On the first day of a fall Professor Valley Field Camp, the dawn’s light glows purple and blue on the eastern sky above Fisher Towers, and the cliffs above the Colorado River fire orange with the sun’s first rays. I feel chilled by the early autumn air blowing in from the screen doors of the yurt; it’s been a long summer, and I’m excited to be back in the field teaching students about the Colorado Plateau. Instead of immediately reaching for my phone, I rub my eyes and stare at the morning light spreading slowly across the open landscape.

The calm of fall mornings at Professor Valley.

In a world where technology is invading our lives more rapidly than ever, creating real emotional connections becomes increasingly difficult. To many people, especially our students, unplugging is a foreign and terrifying concept.

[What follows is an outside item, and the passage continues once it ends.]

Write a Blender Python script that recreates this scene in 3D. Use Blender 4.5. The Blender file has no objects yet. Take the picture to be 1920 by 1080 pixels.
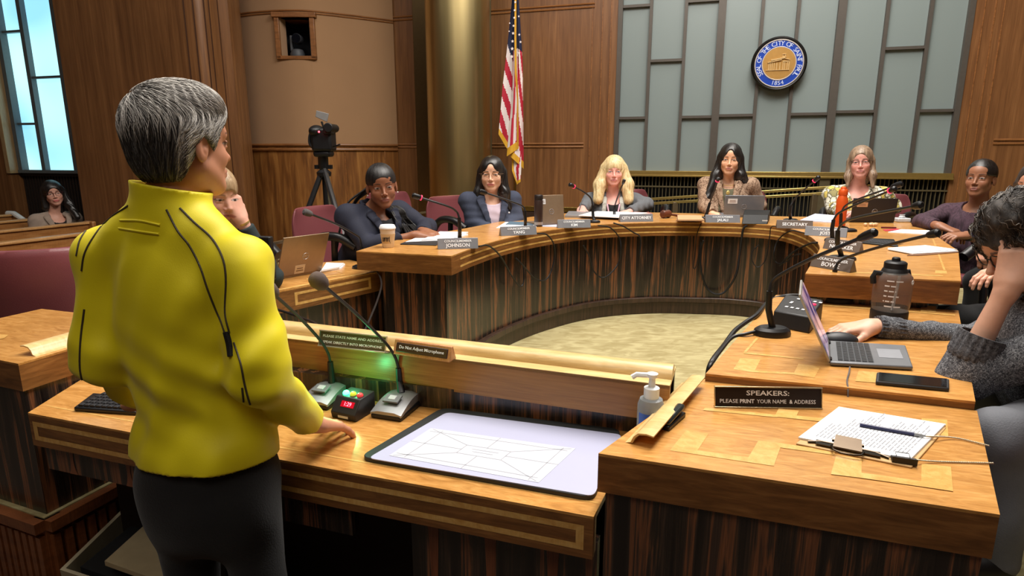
import bpy, bmesh, math, random
import numpy as np
from mathutils import Vector, Matrix
random.seed(7); rng = np.random.RandomState(7)
SC = bpy.context.scene; COL = SC.collection
PI = math.pi
# ---------------------------------------------------------------- camera model
F = 1160.0; TH = math.radians(12.4); CAMH = 1.60
CT, ST = math.cos(TH), math.sin(TH)
def ray(px, py):
    u = (px-960)/F; v = (540-py)/F
    return Vector((u, CT+v*ST, -ST+v*CT))
def W(px, py, h):
    """point on the level plane z=h seen at px,py"""
    r = ray(px, py); t = (h-CAMH)/r.z
    return Vector((r.x*t, r.y*t, h))
def D(px, py, Y):
    """point at forward distance Y seen at px,py"""
    r = ray(px, py); t = Y/r.y
    return Vector((r.x*t, Y, CAMH+r.z*t))
cam = bpy.data.cameras.new('camera'); cam.sensor_width = 36; cam.lens = F/1920*36; cam.clip_start = .05; cam.clip_end = 60
camo = bpy.data.objects.new('camera', cam); COL.objects.link(camo)
camo.location = (0, 0, CAMH); camo.rotation_euler = (PI/2-TH, 0, 0); SC.camera = camo
SC.view_settings.view_transform = 'Standard'; SC.view_settings.look = 'None'
SC.view_settings.gamma = 1; SC.view_settings.use_curve_mapping = False; SC.view_settings.exposure = 0.0
# ---------------------------------------------------------------- materials
def lin(c):
    c = c/255.0
    return c/12.92 if c <= .04045 else ((c+.055)/1.055)**2.4
def rgb(r, g, b): return (lin(r), lin(g), lin(b), 1)
MATS = {}
def base_mat(name):
    m = bpy.data.materials.new(name); m.use_nodes = True
    return m, m.node_tree, m.node_tree.nodes['Principled BSDF']
def N(nt, typ, **kw):
    n = nt.nodes.new(typ)
    for k, v in kw.items():
        if k in n.inputs: n.inputs[k].default_value = v
        else: setattr(n, k, v)
    return n
def mat(name, col, rough=.5, metal=0, emit=None, es=1, var=.12, vs=30, bump=0, bs=200, spec=.5, coat=0, sheen=0, trans=0, ior=1.45):
    if name in MATS: return MATS[name]
    m, nt, p = base_mat(name); c = rgb(*col)
    tc = N(nt, 'ShaderNodeTexCoord')
    nz = N(nt, 'ShaderNodeTexNoise', Scale=vs, Detail=3.0)
    nt.links.new(tc.outputs['Object'], nz.inputs['Vector'])
    mx = N(nt, 'ShaderNodeMix', data_type='RGBA')
    mx.inputs['A'].default_value = tuple(x*(1-var) for x in c[:3])+(1,)
    mx.inputs['B'].default_value = tuple(min(1, x*(1+var)) for x in c[:3])+(1,)
    nt.links.new(nz.outputs['Fac'], mx.inputs['Factor'])
    nt.links.new(mx.outputs['Result'], p.inputs['Base Color'])
    p.inputs['Roughness'].default_value = rough; p.inputs['Metallic'].default_value = metal
    p.inputs['Specular IOR Level'].default_value = spec
    p.inputs['Coat Weight'].default_value = coat
    p.inputs['Sheen Weight'].default_value = sheen
    p.inputs['Transmission Weight'].default_value = trans; p.inputs['IOR'].default_value = ior
    if emit: p.inputs['Emission Color'].default_value = rgb(*emit); p.inputs['Emission Strength'].default_value = es
    if bump:
        nb = N(nt, 'ShaderNodeTexNoise', Scale=bs, Detail=4.0); nt.links.new(tc.outputs['Object'], nb.inputs['Vector'])
        b = N(nt, 'ShaderNodeBump', Strength=bump, Distance=.004); nt.links.new(nb.outputs['Fac'], b.inputs['Height'])
        nt.links.new(b.outputs['Normal'], p.inputs['Normal'])
    MATS[name] = m; return m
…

Not having immediate access to friends, family, news, or social media is something most of us would never choose to do. This reluctance is understandable, this alienation, real. It can be scary to distance yourself from these questions. Disconnection can make one feel left out, behind, or alone. So, how do CFI programs turn this discomfort into a tool for building authentic interpersonal connections?

CFI programs are unapologetically unplugged.

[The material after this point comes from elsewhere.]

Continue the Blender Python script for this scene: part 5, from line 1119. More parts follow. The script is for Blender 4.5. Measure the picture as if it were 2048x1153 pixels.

At CFI we intentionally address this journey of unplugging. One of my goals as a naturalist-guide with Canyonlands Field Institute is to help our students transition between two worlds: the world of connectivity with modern society, and the world of disconnectivity in the great outdoors. I aim to ground students within their immediate surroundings, to help establish a ‘home base’ among the sagebrush and sand that students can return to, mentally or physically, during challenging moments throughout their experience. At CFI, we call this ‘home base’ a Sense of Place.

This week, I am looking forward to helping these kids disconnect from their everyday emotional and tumultuous pre-teen lives and connect with wildness. I sit up in bed, listening to the sound of birds down by the creek. I smell the first hints of autumn on the air and imagine the golden cottonwoods and frosty mornings soon to come. The stillness and quiet of our field camp comfort my first-day jitters as I breathe in deep the fresh, cool, clean air.

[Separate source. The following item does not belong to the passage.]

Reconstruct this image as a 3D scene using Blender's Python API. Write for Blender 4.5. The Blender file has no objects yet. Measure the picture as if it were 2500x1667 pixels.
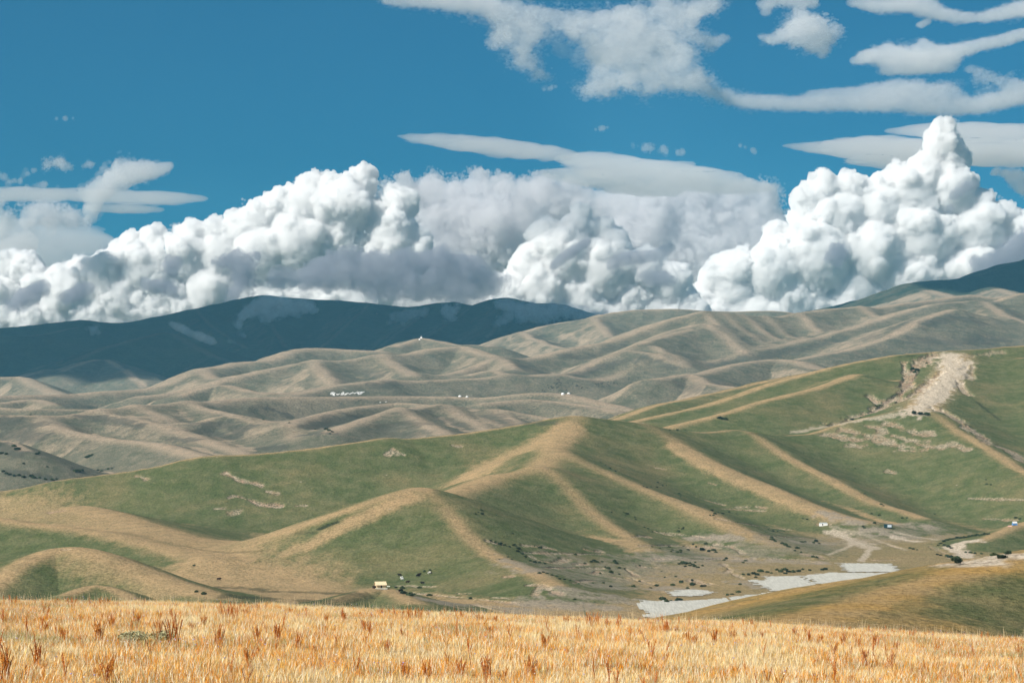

ntgit students hiking landscape
Slowing down and spending time unplugged is a key component of CFI’s curriculum.

The morning is chilly. I take a moment to stretch and breathe deeply before unzipping my sleeping bag. After the previous night’s Sense of Place activity, I am looking forward to working with our current group of students as they unplug. This transition is one of my favorite aspects of the CFI educational style. Without screens, they talk more face to face, they notice the beauty of camp, and they make observations and discover the natural world on their own terms.

Leading students down the river, through the mountains, or across the desert instills value in experiencing the natural world. While navigating these challenges alongside students, I have seen first-hand how important, necessary, powerful, and life-changing these experiences are. I know, from previous trips, that the week will fly by, and soon the very same students objecting to the confiscation of their phones will share during our closing ceremony about how grateful they were to make a new friend, embrace the world around them, or simply take a week to slow down. In these moments, I am reminded of the importance of practicing real-world connections for a developing brain.

It’s time to unzip my sleeping bag, start a pot of coffee, and plug into the beautiful and provocative surroundings of Professor Valley Field Camp.